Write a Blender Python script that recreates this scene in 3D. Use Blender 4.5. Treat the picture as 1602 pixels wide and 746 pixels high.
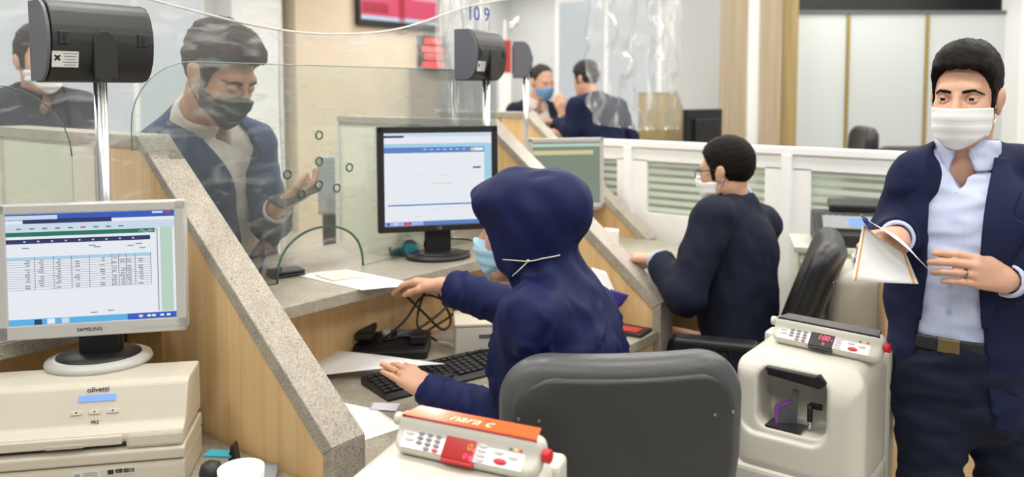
# Bank service hall: a row of teller stations seen from the staff side.
import bpy, bmesh, math, random
import numpy as np
from mathutils import Vector, Matrix

for _o in list(bpy.data.objects):
    bpy.data.objects.remove(_o)
random.seed(7)
scene = bpy.context.scene
COL = scene.collection

# ------------------------------------------------------------------ camera
FPX, PX, PY, CAMH = 1270.0, 832.0, 230.0, 1.55      # focal length and optical axis in a 1602x746 picture
PITCH, YAW = math.atan(87 / FPX), math.radians(37.88)
cam = bpy.data.cameras.new('camera')
cam_ob = bpy.data.objects.new('camera', cam)
COL.objects.link(cam_ob)
cam_ob.location = (0, 0, CAMH)
cam_ob.rotation_euler = (math.pi / 2 - PITCH, 0, YAW)
cam.sensor_width = 36.0
cam.lens = 36.0 * FPX / 1602
cam.shift_x = -(PX - 801) / 1602
cam.shift_y = (PY - 373) / 1602
cam.clip_start = 0.05
cam.dof.use_dof = True
cam.dof.focus_distance = 1.88
cam.dof.aperture_fstop = 2.6
scene.camera = cam_ob

# ------------------------------------------------------------------ light and exposure
w = bpy.data.worlds.new('world')
scene.world = w
w.use_nodes = True
w.node_tree.nodes['Background'].inputs[0].default_value = (0.93, 0.97, 1.0, 1)
w.node_tree.nodes['Background'].inputs[1].default_value = 0.38


def area(name, loc, sx, sy, power, col=(1, 1, 1), rot=(0, 0, 0)):
    l = bpy.data.lights.new(name, 'AREA')
    l.shape = 'RECTANGLE'
    l.size, l.size_y, l.energy, l.color = sx, sy, power, col
    o = bpy.data.objects.new(name, l)
    COL.objects.link(o)
    o.location, o.rotation_euler = loc, rot
    return o


CEIL = 3.15
LAMPS = [(x, y) for y in (-0.4, 1.4, 3.2, 5.0, 6.8) for x in (-5.6, -3.7, -1.9, -0.2, 1.6)] + [(x, y) for y in (6.8, 8.5) for x in (-7.0, -4.6) if not (y < 7 and x > -6)]  # the last few are unseen extra lamps, added to brighten the far walls
for _x, _y in LAMPS:
    area('ceiling_lamp_light', (_x, _y, CEIL - 0.06), 0.9, 0.5, 17.5, (1.0, 0.98, 0.95))

vs = scene.view_settings
vs.view_transform = 'Standard'
vs.look = 'None'
vs.gamma = 1.0
vs.use_curve_mapping = False
vs.exposure = 0.0
scene.cycles.use_denoising = True
scene.cycles.max_bounces = 10
scene.cycles.transparent_max_bounces = 16
scene.cycles.caustics_reflective = False
scene.cycles.caustics_refractive = False

# ------------------------------------------------------------------ helpers: measuring
_cp, _sp, _cy, _sy = math.cos(PITCH), math.sin(PITCH), math.cos(YAW), math.sin(YAW)
V_F = np.array([-_sy * _cp, _cy * _cp, -_sp])
V_R = np.array([_cy, _sy, 0.0])
V_U = np.cross(V_R, V_F)


def at(x, y, d):
    """A point of the place, from where it shows in the photograph and its distance in metres."""
    return np.array([0, 0, CAMH]) + d * (V_F + V_R * (x - PX) / FPX - V_U * (y - PY) / FPX)


def atz(x, y, z):
    r = V_F + V_R * (x - PX) / FPX - V_U * (y - PY) / FPX
    return np.array([0, 0, CAMH]) + r * (z - CAMH) / r[2]


def aty(x, y, Y):
    r = V_F + V_R * (x - PX) / FPX - V_U * (y - PY) / FPX
    return np.array([0, 0, CAMH]) + r * Y / r[1]


def hd(left):
    """Horizontal unit vector, 'left' degrees to the left of the viewing direction."""
    a = YAW + math.radians(left)
    return np.array([-math.sin(a), math.cos(a), 0.0])


# ------------------------------------------------------------------ helpers: materials
def lin(c):
    if isinstance(c, str):
        c = [int(c[i:i + 2], 16) / 255 for i in (0, 2, 4)]
    return tuple(((v + 0.055) / 1.055) ** 2.4 if v > 0.04045 else v / 12.92 for v in c) + (1.0,)


MATS = {}


def mat(name, col, rough=0.5, metal=0.0, var=0.0, vscale=20, bump=0.0, bscale=200, emit=0.0, stretch=None, sheen=0.0, spec=0.5, col2=None, sub=0.0, coat=0.0):
    """Principled material with optional noise colour variation and fine relief."""
    if name in MATS:
        return MATS[name]
    m = bpy.data.materials.new(name)
    m.use_nodes = True
    nt = m.node_tree
    b = nt.nodes['Principled BSDF']
    c = lin(col)
    b.inputs['Base Color'].default_value = c
    b.inputs['Roughness'].default_value = rough
    b.inputs['Metallic'].default_value = metal
    b.inputs['Specular IOR Level'].default_value = spec
    b.inputs['Sheen Weight'].default_value = sheen
    b.inputs['Coat Weight'].default_value = coat
    if sub:
        b.inputs['Subsurface Weight'].default_value = sub
        b.inputs['Subsurface Radius'].default_value = (0.012, 0.005, 0.003)
    if var or bump:
        tc = nt.nodes.new('ShaderNodeTexCoord')
        mp = nt.nodes.new('ShaderNodeMapping')
        nt.links.new(tc.outputs['Object'], mp.inputs[0])
        if stretch:
            mp.inputs['Scale'].default_value = stretch
    if var:
        n = nt.nodes.new('ShaderNodeTexNoise')
        n.inputs['Scale'].default_value = vscale
        n.inputs['Detail'].default_value = 5
        nt.links.new(mp.outputs[0], n.inputs['Vector'])
        r = nt.nodes.new('ShaderNodeValToRGB')
        d = lin(col2) if col2 else tuple(v * (1 - var) for v in c[:3]) + (1,)
        r.color_ramp.elements[0].position, r.color_ramp.elements[1].position = 0.35, 0.65
        r.color_ramp.elements[0].color, r.color_ramp.elements[1].color = d, c
        nt.links.new(n.outputs['Fac'], r.inputs[0])
        nt.links.new(r.outputs[0], b.inputs['Base Color'])
    if bump:
        n2 = nt.nodes.new('ShaderNodeTexNoise')
        n2.inputs['Scale'].default_value = bscale
        n2.inputs['Detail'].default_value = 3
        nt.links.new(mp.outputs[0], n2.inputs['Vector'])
        bp = nt.nodes.new('ShaderNodeBump')
        bp.inputs['Strength'].default_value = bump
        bp.inputs['Distance'].default_value = 0.002
        nt.links.new(n2.outputs['Fac'], bp.inputs['Height'])
        nt.links.new(bp.outputs[0], b.inputs['Normal'])
    if emit:
        b.inputs['Emission Color'].default_value = c
        b.inputs['Emission Strength'].default_value = emit
    MATS[name] = m
    return m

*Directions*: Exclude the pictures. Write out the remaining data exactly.

*Solution below*:
Write a Blender Python script that recreates this scene in 3D. Use Blender 4.5. Treat the picture as 1602 pixels wide and 746 pixels high.
# Bank service hall: a row of teller stations seen from the staff side.
import bpy, bmesh, math, random
import numpy as np
from mathutils import Vector, Matrix

for _o in list(bpy.data.objects):
    bpy.data.objects.remove(_o)
random.seed(7)
scene = bpy.context.scene
COL = scene.collection

# ------------------------------------------------------------------ camera
FPX, PX, PY, CAMH = 1270.0, 832.0, 230.0, 1.55      # focal length and optical axis in a 1602x746 picture
PITCH, YAW = math.atan(87 / FPX), math.radians(37.88)
cam = bpy.data.cameras.new('camera')
cam_ob = bpy.data.objects.new('camera', cam)
COL.objects.link(cam_ob)
cam_ob.location = (0, 0, CAMH)
cam_ob.rotation_euler = (math.pi / 2 - PITCH, 0, YAW)
cam.sensor_width = 36.0
cam.lens = 36.0 * FPX / 1602
cam.shift_x = -(PX - 801) / 1602
cam.shift_y = (PY - 373) / 1602
cam.clip_start = 0.05
cam.dof.use_dof = True
cam.dof.focus_distance = 1.88
cam.dof.aperture_fstop = 2.6
scene.camera = cam_ob

# ------------------------------------------------------------------ light and exposure
w = bpy.data.worlds.new('world')
scene.world = w
w.use_nodes = True
w.node_tree.nodes['Background'].inputs[0].default_value = (0.93, 0.97, 1.0, 1)
w.node_tree.nodes['Background'].inputs[1].default_value = 0.38


def area(name, loc, sx, sy, power, col=(1, 1, 1), rot=(0, 0, 0)):
    l = bpy.data.lights.new(name, 'AREA')
    l.shape = 'RECTANGLE'
    l.size, l.size_y, l.energy, l.color = sx, sy, power, col
    o = bpy.data.objects.new(name, l)
    COL.objects.link(o)
    o.location, o.rotation_euler = loc, rot
    return o


CEIL = 3.15
LAMPS = [(x, y) for y in (-0.4, 1.4, 3.2, 5.0, 6.8) for x in (-5.6, -3.7, -1.9, -0.2, 1.6)] + [(x, y) for y in (6.8, 8.5) for x in (-7.0, -4.6) if not (y < 7 and x > -6)]  # the last few are unseen extra lamps, added to brighten the far walls
for _x, _y in LAMPS:
    area('ceiling_lamp_light', (_x, _y, CEIL - 0.06), 0.9, 0.5, 17.5, (1.0, 0.98, 0.95))

vs = scene.view_settings
vs.view_transform = 'Standard'
vs.look = 'None'
vs.gamma = 1.0
vs.use_curve_mapping = False
vs.exposure = 0.0
scene.cycles.use_denoising = True
scene.cycles.max_bounces = 10
scene.cycles.transparent_max_bounces = 16
scene.cycles.caustics_reflective = False
scene.cycles.caustics_refractive = False

# ------------------------------------------------------------------ helpers: measuring
_cp, _sp, _cy, _sy = math.cos(PITCH), math.sin(PITCH), math.cos(YAW), math.sin(YAW)
V_F = np.array([-_sy * _cp, _cy * _cp, -_sp])
V_R = np.array([_cy, _sy, 0.0])
V_U = np.cross(V_R, V_F)


def at(x, y, d):
    """A point of the place, from where it shows in the photograph and its distance in metres."""
    return np.array([0, 0, CAMH]) + d * (V_F + V_R * (x - PX) / FPX - V_U * (y - PY) / FPX)


def atz(x, y, z):
    r = V_F + V_R * (x - PX) / FPX - V_U * (y - PY) / FPX
    return np.array([0, 0, CAMH]) + r * (z - CAMH) / r[2]


def aty(x, y, Y):
    r = V_F + V_R * (x - PX) / FPX - V_U * (y - PY) / FPX
    return np.array([0, 0, CAMH]) + r * Y / r[1]


def hd(left):
    """Horizontal unit vector, 'left' degrees to the left of the viewing direction."""
    a = YAW + math.radians(left)
    return np.array([-math.sin(a), math.cos(a), 0.0])


# ------------------------------------------------------------------ helpers: materials
def lin(c):
    if isinstance(c, str):
        c = [int(c[i:i + 2], 16) / 255 for i in (0, 2, 4)]
    return tuple(((v + 0.055) / 1.055) ** 2.4 if v > 0.04045 else v / 12.92 for v in c) + (1.0,)


MATS = {}


def mat(name, col, rough=0.5, metal=0.0, var=0.0, vscale=20, bump=0.0, bscale=200, emit=0.0, stretch=None, sheen=0.0, spec=0.5, col2=None, sub=0.0, coat=0.0):
    """Principled material with optional noise colour variation and fine relief."""
    if name in MATS:
        return MATS[name]
    m = bpy.data.materials.new(name)
    m.use_nodes = True
    nt = m.node_tree
    b = nt.nodes['Principled BSDF']
    c = lin(col)
    b.inputs['Base Color'].default_value = c
    b.inputs['Roughness'].default_value = rough
    b.inputs['Metallic'].default_value = metal
    b.inputs['Specular IOR Level'].default_value = spec
    b.inputs['Sheen Weight'].default_value = sheen
    b.inputs['Coat Weight'].default_value = coat
    if sub:
        b.inputs['Subsurface Weight'].default_value = sub
        b.inputs['Subsurface Radius'].default_value = (0.012, 0.005, 0.003)
    if var or bump:
        tc = nt.nodes.new('ShaderNodeTexCoord')
        mp = nt.nodes.new('ShaderNodeMapping')
        nt.links.new(tc.outputs['Object'], mp.inputs[0])
        if stretch:
            mp.inputs['Scale'].default_value = stretch
    if var:
        n = nt.nodes.new('ShaderNodeTexNoise')
        n.inputs['Scale'].default_value = vscale
        n.inputs['Detail'].default_value = 5
        nt.links.new(mp.outputs[0], n.inputs['Vector'])
        r = nt.nodes.new('ShaderNodeValToRGB')
        d = lin(col2) if col2 else tuple(v * (1 - var) for v in c[:3]) + (1,)
        r.color_ramp.elements[0].position, r.color_ramp.elements[1].position = 0.35, 0.65
        r.color_ramp.elements[0].color, r.color_ramp.elements[1].color = d, c
        nt.links.new(n.outputs['Fac'], r.inputs[0])
        nt.links.new(r.outputs[0], b.inputs['Base Color'])
    if bump:
        n2 = nt.nodes.new('ShaderNodeTexNoise')
        n2.inputs['Scale'].default_value = bscale
        n2.inputs['Detail'].default_value = 3
        nt.links.new(mp.outputs[0], n2.inputs['Vector'])
        bp = nt.nodes.new('ShaderNodeBump')
        bp.inputs['Strength'].default_value = bump
        bp.inputs['Distance'].default_value = 0.002
        nt.links.new(n2.outputs['Fac'], bp.inputs['Height'])
        nt.links.new(bp.outputs[0], b.inputs['Normal'])
    if emit:
        b.inputs['Emission Color'].default_value = c
        b.inputs['Emission Strength'].default_value = emit
    MATS[name] = m
    return m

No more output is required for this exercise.